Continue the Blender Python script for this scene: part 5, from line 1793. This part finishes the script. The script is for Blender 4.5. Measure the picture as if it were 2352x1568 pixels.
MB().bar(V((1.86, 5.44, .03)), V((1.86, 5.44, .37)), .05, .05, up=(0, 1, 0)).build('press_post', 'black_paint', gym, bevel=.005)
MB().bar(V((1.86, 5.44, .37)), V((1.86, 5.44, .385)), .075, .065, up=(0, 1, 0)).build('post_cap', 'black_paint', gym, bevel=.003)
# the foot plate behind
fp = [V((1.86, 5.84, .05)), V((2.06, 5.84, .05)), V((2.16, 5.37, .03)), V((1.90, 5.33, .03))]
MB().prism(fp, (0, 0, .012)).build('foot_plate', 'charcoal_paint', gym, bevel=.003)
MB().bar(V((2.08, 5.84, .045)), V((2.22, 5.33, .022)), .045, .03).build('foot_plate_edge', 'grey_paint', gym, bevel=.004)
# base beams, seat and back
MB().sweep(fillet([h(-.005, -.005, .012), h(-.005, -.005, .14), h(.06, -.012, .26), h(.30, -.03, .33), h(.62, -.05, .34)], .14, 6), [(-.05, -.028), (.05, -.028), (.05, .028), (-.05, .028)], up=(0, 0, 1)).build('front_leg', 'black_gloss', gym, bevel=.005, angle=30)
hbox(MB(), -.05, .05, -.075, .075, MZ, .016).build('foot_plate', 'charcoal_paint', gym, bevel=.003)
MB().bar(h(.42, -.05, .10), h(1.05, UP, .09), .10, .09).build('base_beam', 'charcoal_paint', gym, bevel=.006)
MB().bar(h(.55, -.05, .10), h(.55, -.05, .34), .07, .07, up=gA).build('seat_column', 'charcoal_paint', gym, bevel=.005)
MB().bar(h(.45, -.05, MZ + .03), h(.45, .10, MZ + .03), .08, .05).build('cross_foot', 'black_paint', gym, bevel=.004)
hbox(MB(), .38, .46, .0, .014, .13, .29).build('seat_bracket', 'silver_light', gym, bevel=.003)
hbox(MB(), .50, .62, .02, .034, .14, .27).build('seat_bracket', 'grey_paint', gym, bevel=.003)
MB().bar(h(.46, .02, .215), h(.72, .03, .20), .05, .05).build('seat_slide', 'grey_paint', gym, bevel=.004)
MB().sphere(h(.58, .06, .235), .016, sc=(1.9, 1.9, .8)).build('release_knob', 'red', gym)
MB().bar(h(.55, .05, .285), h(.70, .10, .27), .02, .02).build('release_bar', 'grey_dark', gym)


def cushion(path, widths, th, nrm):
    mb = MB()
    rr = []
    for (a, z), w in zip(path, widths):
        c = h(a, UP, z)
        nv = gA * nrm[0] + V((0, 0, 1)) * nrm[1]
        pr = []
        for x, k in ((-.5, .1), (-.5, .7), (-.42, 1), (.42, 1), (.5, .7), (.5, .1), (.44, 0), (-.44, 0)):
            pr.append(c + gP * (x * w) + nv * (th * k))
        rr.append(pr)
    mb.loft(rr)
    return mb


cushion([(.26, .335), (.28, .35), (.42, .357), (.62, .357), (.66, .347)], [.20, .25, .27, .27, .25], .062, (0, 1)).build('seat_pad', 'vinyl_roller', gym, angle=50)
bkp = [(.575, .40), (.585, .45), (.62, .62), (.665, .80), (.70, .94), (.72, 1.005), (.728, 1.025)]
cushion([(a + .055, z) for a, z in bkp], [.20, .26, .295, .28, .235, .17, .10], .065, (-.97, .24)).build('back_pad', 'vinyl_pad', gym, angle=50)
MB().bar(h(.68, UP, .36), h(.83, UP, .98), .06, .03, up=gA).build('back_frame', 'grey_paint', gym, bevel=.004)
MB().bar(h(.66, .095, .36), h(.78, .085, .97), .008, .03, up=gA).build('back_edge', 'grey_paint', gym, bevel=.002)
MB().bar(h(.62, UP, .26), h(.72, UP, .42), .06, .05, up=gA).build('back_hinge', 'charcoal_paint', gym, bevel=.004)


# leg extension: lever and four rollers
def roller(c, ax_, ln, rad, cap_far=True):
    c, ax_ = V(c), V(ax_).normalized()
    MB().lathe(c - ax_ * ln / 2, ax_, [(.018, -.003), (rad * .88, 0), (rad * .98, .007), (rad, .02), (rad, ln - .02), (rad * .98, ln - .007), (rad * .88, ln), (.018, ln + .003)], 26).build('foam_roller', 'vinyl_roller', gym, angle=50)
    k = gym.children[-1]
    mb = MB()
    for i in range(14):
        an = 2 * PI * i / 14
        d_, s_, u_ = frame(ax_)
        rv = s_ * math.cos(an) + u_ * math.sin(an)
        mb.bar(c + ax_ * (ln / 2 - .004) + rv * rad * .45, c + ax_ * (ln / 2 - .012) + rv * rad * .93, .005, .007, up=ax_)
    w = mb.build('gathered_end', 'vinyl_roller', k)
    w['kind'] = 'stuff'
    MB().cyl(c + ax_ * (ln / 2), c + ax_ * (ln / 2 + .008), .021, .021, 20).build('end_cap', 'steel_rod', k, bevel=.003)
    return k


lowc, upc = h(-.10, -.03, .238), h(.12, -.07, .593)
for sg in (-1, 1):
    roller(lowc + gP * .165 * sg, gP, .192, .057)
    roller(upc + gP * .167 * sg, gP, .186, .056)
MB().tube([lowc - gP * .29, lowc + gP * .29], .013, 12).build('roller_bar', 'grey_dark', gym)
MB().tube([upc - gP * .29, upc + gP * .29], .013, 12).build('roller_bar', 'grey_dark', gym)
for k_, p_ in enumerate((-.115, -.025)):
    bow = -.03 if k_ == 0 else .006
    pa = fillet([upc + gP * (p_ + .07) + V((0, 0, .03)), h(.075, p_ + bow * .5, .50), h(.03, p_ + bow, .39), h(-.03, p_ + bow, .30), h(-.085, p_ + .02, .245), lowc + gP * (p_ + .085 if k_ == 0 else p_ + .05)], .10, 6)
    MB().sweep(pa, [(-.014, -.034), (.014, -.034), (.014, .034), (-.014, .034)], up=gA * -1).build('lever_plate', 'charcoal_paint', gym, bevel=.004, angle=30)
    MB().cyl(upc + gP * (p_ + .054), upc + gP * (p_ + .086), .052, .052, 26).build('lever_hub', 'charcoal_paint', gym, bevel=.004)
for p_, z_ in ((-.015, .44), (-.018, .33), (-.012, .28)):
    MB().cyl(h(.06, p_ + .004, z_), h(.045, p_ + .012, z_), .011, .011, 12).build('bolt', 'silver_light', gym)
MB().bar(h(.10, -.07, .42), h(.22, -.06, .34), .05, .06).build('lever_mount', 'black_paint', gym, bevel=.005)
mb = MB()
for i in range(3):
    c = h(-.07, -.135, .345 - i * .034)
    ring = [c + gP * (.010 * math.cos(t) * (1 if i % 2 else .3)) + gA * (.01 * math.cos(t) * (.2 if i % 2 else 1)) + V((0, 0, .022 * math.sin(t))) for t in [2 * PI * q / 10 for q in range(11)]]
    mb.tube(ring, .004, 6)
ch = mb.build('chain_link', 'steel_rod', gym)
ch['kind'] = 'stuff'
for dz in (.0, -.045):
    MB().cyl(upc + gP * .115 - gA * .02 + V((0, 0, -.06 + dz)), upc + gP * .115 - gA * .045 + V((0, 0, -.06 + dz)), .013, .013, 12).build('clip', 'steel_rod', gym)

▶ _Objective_
Make an exact copy of the material above.

▶ _Reply to the exercise_
Continue the Blender Python script for this scene: part 5, from line 1793. This part finishes the script. The script is for Blender 4.5. Measure the picture as if it were 2352x1568 pixels.
MB().bar(V((1.86, 5.44, .03)), V((1.86, 5.44, .37)), .05, .05, up=(0, 1, 0)).build('press_post', 'black_paint', gym, bevel=.005)
MB().bar(V((1.86, 5.44, .37)), V((1.86, 5.44, .385)), .075, .065, up=(0, 1, 0)).build('post_cap', 'black_paint', gym, bevel=.003)
# the foot plate behind
fp = [V((1.86, 5.84, .05)), V((2.06, 5.84, .05)), V((2.16, 5.37, .03)), V((1.90, 5.33, .03))]
MB().prism(fp, (0, 0, .012)).build('foot_plate', 'charcoal_paint', gym, bevel=.003)
MB().bar(V((2.08, 5.84, .045)), V((2.22, 5.33, .022)), .045, .03).build('foot_plate_edge', 'grey_paint', gym, bevel=.004)
# base beams, seat and back
MB().sweep(fillet([h(-.005, -.005, .012), h(-.005, -.005, .14), h(.06, -.012, .26), h(.30, -.03, .33), h(.62, -.05, .34)], .14, 6), [(-.05, -.028), (.05, -.028), (.05, .028), (-.05, .028)], up=(0, 0, 1)).build('front_leg', 'black_gloss', gym, bevel=.005, angle=30)
hbox(MB(), -.05, .05, -.075, .075, MZ, .016).build('foot_plate', 'charcoal_paint', gym, bevel=.003)
MB().bar(h(.42, -.05, .10), h(1.05, UP, .09), .10, .09).build('base_beam', 'charcoal_paint', gym, bevel=.006)
MB().bar(h(.55, -.05, .10), h(.55, -.05, .34), .07, .07, up=gA).build('seat_column', 'charcoal_paint', gym, bevel=.005)
MB().bar(h(.45, -.05, MZ + .03), h(.45, .10, MZ + .03), .08, .05).build('cross_foot', 'black_paint', gym, bevel=.004)
hbox(MB(), .38, .46, .0, .014, .13, .29).build('seat_bracket', 'silver_light', gym, bevel=.003)
hbox(MB(), .50, .62, .02, .034, .14, .27).build('seat_bracket', 'grey_paint', gym, bevel=.003)
MB().bar(h(.46, .02, .215), h(.72, .03, .20), .05, .05).build('seat_slide', 'grey_paint', gym, bevel=.004)
MB().sphere(h(.58, .06, .235), .016, sc=(1.9, 1.9, .8)).build('release_knob', 'red', gym)
MB().bar(h(.55, .05, .285), h(.70, .10, .27), .02, .02).build('release_bar', 'grey_dark', gym)


def cushion(path, widths, th, nrm):
    mb = MB()
    rr = []
    for (a, z), w in zip(path, widths):
        c = h(a, UP, z)
        nv = gA * nrm[0] + V((0, 0, 1)) * nrm[1]
        pr = []
        for x, k in ((-.5, .1), (-.5, .7), (-.42, 1), (.42, 1), (.5, .7), (.5, .1), (.44, 0), (-.44, 0)):
            pr.append(c + gP * (x * w) + nv * (th * k))
        rr.append(pr)
    mb.loft(rr)
    return mb


cushion([(.26, .335), (.28, .35), (.42, .357), (.62, .357), (.66, .347)], [.20, .25, .27, .27, .25], .062, (0, 1)).build('seat_pad', 'vinyl_roller', gym, angle=50)
bkp = [(.575, .40), (.585, .45), (.62, .62), (.665, .80), (.70, .94), (.72, 1.005), (.728, 1.025)]
cushion([(a + .055, z) for a, z in bkp], [.20, .26, .295, .28, .235, .17, .10], .065, (-.97, .24)).build('back_pad', 'vinyl_pad', gym, angle=50)
MB().bar(h(.68, UP, .36), h(.83, UP, .98), .06, .03, up=gA).build('back_frame', 'grey_paint', gym, bevel=.004)
MB().bar(h(.66, .095, .36), h(.78, .085, .97), .008, .03, up=gA).build('back_edge', 'grey_paint', gym, bevel=.002)
MB().bar(h(.62, UP, .26), h(.72, UP, .42), .06, .05, up=gA).build('back_hinge', 'charcoal_paint', gym, bevel=.004)


# leg extension: lever and four rollers
def roller(c, ax_, ln, rad, cap_far=True):
    c, ax_ = V(c), V(ax_).normalized()
    MB().lathe(c - ax_ * ln / 2, ax_, [(.018, -.003), (rad * .88, 0), (rad * .98, .007), (rad, .02), (rad, ln - .02), (rad * .98, ln - .007), (rad * .88, ln), (.018, ln + .003)], 26).build('foam_roller', 'vinyl_roller', gym, angle=50)
    k = gym.children[-1]
    mb = MB()
    for i in range(14):
        an = 2 * PI * i / 14
        d_, s_, u_ = frame(ax_)
        rv = s_ * math.cos(an) + u_ * math.sin(an)
        mb.bar(c + ax_ * (ln / 2 - .004) + rv * rad * .45, c + ax_ * (ln / 2 - .012) + rv * rad * .93, .005, .007, up=ax_)
    w = mb.build('gathered_end', 'vinyl_roller', k)
    w['kind'] = 'stuff'
    MB().cyl(c + ax_ * (ln / 2), c + ax_ * (ln / 2 + .008), .021, .021, 20).build('end_cap', 'steel_rod', k, bevel=.003)
    return k


lowc, upc = h(-.10, -.03, .238), h(.12, -.07, .593)
for sg in (-1, 1):
    roller(lowc + gP * .165 * sg, gP, .192, .057)
    roller(upc + gP * .167 * sg, gP, .186, .056)
MB().tube([lowc - gP * .29, lowc + gP * .29], .013, 12).build('roller_bar', 'grey_dark', gym)
MB().tube([upc - gP * .29, upc + gP * .29], .013, 12).build('roller_bar', 'grey_dark', gym)
for k_, p_ in enumerate((-.115, -.025)):
    bow = -.03 if k_ == 0 else .006
    pa = fillet([upc + gP * (p_ + .07) + V((0, 0, .03)), h(.075, p_ + bow * .5, .50), h(.03, p_ + bow, .39), h(-.03, p_ + bow, .30), h(-.085, p_ + .02, .245), lowc + gP * (p_ + .085 if k_ == 0 else p_ + .05)], .10, 6)
    MB().sweep(pa, [(-.014, -.034), (.014, -.034), (.014, .034), (-.014, .034)], up=gA * -1).build('lever_plate', 'charcoal_paint', gym, bevel=.004, angle=30)
    MB().cyl(upc + gP * (p_ + .054), upc + gP * (p_ + .086), .052, .052, 26).build('lever_hub', 'charcoal_paint', gym, bevel=.004)
for p_, z_ in ((-.015, .44), (-.018, .33), (-.012, .28)):
    MB().cyl(h(.06, p_ + .004, z_), h(.045, p_ + .012, z_), .011, .011, 12).build('bolt', 'silver_light', gym)
MB().bar(h(.10, -.07, .42), h(.22, -.06, .34), .05, .06).build('lever_mount', 'black_paint', gym, bevel=.005)
mb = MB()
for i in range(3):
    c = h(-.07, -.135, .345 - i * .034)
    ring = [c + gP * (.010 * math.cos(t) * (1 if i % 2 else .3)) + gA * (.01 * math.cos(t) * (.2 if i % 2 else 1)) + V((0, 0, .022 * math.sin(t))) for t in [2 * PI * q / 10 for q in range(11)]]
    mb.tube(ring, .004, 6)
ch = mb.build('chain_link', 'steel_rod', gym)
ch['kind'] = 'stuff'
for dz in (.0, -.045):
    MB().cyl(upc + gP * .115 - gA * .02 + V((0, 0, -.06 + dz)), upc + gP * .115 - gA * .045 + V((0, 0, -.06 + dz)), .013, .013, 12).build('clip', 'steel_rod', gym)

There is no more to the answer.